A committee of British lawmakers on Wednesday said that their voter registration website could have been hacked by “foreign governments” ahead of the Brexit referendum, Reuters reported. The website had crashed on June 7, 2016, just before the deadline for people to register their vote. At that time, the government had said the website crashed because more than 500,000 people were trying to register on the final day.

The Parliament’s Public Administration and Constitutional Affairs Committee said there was no evidence to prove the allegations, but “there were indications that there was a distributed denial of service (DDoS) attack by hackers using botnets”, reported BBC. The DDoS attack slows down the system and forces it to crash or shut down. However, the committee said the alleged foreign interference may not have had any effect on the final outcome.

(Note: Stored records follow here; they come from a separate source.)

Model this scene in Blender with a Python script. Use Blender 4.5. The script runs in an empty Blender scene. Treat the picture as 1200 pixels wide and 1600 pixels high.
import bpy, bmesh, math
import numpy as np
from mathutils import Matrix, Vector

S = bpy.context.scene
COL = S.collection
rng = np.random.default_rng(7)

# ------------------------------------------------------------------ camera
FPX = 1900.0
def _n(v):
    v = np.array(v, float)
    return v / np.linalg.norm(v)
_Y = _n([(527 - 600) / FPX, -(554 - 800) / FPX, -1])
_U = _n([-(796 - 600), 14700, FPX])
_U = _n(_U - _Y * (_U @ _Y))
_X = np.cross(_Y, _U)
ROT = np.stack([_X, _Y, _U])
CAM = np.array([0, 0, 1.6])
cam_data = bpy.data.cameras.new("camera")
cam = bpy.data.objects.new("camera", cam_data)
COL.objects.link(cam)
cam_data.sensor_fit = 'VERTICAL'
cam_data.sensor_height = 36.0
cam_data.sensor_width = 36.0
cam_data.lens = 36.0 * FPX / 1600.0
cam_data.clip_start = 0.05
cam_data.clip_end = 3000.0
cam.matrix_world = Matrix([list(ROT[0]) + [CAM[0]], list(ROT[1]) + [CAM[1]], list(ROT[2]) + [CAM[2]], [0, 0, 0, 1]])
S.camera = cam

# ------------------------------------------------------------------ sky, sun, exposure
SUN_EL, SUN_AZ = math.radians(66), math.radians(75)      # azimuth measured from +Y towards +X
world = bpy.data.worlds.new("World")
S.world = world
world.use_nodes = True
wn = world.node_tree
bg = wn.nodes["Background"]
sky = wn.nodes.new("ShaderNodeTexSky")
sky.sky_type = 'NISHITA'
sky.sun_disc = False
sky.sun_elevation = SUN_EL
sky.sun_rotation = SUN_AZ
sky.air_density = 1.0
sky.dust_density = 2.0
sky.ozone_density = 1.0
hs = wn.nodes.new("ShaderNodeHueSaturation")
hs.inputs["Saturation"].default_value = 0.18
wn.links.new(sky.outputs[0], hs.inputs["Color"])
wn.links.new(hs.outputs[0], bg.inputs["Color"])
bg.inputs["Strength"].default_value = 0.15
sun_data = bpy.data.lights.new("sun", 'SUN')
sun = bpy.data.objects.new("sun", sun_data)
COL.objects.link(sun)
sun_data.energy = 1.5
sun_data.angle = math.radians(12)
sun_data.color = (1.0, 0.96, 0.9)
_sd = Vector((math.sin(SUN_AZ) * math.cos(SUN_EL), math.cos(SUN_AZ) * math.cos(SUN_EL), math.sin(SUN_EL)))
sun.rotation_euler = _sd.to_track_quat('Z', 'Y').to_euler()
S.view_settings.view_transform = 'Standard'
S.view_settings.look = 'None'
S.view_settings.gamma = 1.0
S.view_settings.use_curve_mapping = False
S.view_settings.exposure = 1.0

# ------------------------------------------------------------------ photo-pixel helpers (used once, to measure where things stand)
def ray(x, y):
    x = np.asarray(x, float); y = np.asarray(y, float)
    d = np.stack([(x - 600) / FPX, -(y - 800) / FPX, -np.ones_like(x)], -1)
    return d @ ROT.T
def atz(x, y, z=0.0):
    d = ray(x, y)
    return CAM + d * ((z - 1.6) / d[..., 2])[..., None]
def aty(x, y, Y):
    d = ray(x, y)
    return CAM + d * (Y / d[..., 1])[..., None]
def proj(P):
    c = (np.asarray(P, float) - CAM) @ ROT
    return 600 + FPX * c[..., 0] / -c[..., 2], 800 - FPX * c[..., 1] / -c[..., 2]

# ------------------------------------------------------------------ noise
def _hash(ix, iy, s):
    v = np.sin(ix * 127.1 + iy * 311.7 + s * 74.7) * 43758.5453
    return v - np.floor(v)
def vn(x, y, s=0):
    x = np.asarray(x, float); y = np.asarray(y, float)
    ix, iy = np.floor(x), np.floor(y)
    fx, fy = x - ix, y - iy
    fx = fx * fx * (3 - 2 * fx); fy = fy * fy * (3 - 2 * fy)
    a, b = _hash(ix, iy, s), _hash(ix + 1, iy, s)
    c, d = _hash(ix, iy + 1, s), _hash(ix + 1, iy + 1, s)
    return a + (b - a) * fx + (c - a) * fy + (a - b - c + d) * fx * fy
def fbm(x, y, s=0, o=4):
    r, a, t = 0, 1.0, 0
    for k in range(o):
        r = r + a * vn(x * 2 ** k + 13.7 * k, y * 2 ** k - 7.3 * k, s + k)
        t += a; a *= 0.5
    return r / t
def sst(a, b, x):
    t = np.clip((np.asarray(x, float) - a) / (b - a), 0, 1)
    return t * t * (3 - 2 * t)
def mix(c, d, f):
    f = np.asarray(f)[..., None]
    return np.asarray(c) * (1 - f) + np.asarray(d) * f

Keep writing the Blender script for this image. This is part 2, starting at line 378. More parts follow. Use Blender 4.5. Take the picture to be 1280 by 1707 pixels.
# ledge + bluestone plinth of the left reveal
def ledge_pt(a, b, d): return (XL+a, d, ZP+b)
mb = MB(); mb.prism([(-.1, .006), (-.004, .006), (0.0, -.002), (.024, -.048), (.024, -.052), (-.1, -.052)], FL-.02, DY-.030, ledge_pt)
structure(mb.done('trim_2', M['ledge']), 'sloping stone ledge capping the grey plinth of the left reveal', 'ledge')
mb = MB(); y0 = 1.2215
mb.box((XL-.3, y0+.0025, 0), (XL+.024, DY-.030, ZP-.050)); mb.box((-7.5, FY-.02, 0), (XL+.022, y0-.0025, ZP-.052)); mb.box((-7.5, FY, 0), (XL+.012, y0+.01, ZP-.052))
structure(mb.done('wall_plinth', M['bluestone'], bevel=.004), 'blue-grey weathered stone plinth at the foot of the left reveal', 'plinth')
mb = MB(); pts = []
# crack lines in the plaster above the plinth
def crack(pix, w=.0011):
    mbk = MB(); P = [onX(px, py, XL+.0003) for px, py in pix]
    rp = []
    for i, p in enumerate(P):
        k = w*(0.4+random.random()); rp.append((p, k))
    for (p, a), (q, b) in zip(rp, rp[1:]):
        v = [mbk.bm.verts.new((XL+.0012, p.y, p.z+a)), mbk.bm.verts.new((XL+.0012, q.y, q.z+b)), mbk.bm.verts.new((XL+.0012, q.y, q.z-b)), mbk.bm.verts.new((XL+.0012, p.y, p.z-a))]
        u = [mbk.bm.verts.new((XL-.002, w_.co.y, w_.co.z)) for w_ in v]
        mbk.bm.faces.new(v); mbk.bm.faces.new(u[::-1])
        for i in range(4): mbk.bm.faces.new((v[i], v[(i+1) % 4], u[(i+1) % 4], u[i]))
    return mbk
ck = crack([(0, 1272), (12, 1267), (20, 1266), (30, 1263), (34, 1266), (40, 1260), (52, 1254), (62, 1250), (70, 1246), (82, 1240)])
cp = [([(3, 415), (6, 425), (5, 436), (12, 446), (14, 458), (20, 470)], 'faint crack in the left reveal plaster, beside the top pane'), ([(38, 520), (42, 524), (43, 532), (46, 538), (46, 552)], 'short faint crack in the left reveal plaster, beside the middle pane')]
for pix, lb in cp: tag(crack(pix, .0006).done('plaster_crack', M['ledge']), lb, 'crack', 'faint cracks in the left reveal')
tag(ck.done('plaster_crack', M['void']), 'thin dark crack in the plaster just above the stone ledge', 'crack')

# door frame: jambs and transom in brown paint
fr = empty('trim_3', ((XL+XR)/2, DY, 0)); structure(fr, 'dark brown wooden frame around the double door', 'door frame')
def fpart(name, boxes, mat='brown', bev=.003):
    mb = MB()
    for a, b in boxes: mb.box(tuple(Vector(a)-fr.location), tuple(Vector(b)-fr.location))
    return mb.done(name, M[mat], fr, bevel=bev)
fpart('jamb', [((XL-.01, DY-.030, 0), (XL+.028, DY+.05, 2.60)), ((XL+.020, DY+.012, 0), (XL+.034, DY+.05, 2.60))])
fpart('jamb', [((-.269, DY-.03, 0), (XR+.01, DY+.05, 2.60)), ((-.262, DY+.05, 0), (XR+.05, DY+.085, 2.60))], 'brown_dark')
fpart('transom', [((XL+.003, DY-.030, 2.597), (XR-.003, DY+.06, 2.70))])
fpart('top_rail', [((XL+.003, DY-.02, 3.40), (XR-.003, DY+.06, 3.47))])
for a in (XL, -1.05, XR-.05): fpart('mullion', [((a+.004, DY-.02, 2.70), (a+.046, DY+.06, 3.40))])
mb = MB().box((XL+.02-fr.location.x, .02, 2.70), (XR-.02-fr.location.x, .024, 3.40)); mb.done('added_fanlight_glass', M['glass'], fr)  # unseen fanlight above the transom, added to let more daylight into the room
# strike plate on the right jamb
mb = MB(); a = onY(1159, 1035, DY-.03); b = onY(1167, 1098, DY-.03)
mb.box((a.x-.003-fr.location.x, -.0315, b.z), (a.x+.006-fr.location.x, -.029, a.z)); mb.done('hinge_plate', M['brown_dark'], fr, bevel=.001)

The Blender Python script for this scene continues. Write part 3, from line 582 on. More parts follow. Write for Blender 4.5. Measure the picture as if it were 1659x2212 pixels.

“The implications of this different understanding of cyber-attack, as purely technical or as reaching beyond the digital to influence public opinion, for the interference in elections and referendums are clear,” the report said.

The report also criticised then Prime Minister David Cameron for calling the referendum in the first place. “There was no proper planning for a Leave vote so the EU referendum opened up much new controversy and left the prime minister’s credibility destroyed,” the report said according to Reuters.

Cameron who had backed staying in the European Union had resigned from the post of the prime minister after the results of the referendum were out.

The report asked for the civil service code to be amended to ensure officials are “impartial” during referendum campaigns, The Telegraph reported. “The use of the machinery of Government during the referendum contributed to a perception that the civil service were, in some way, biased. That any such perception exists was deeply regrettable and entirely avoidable,” the report added.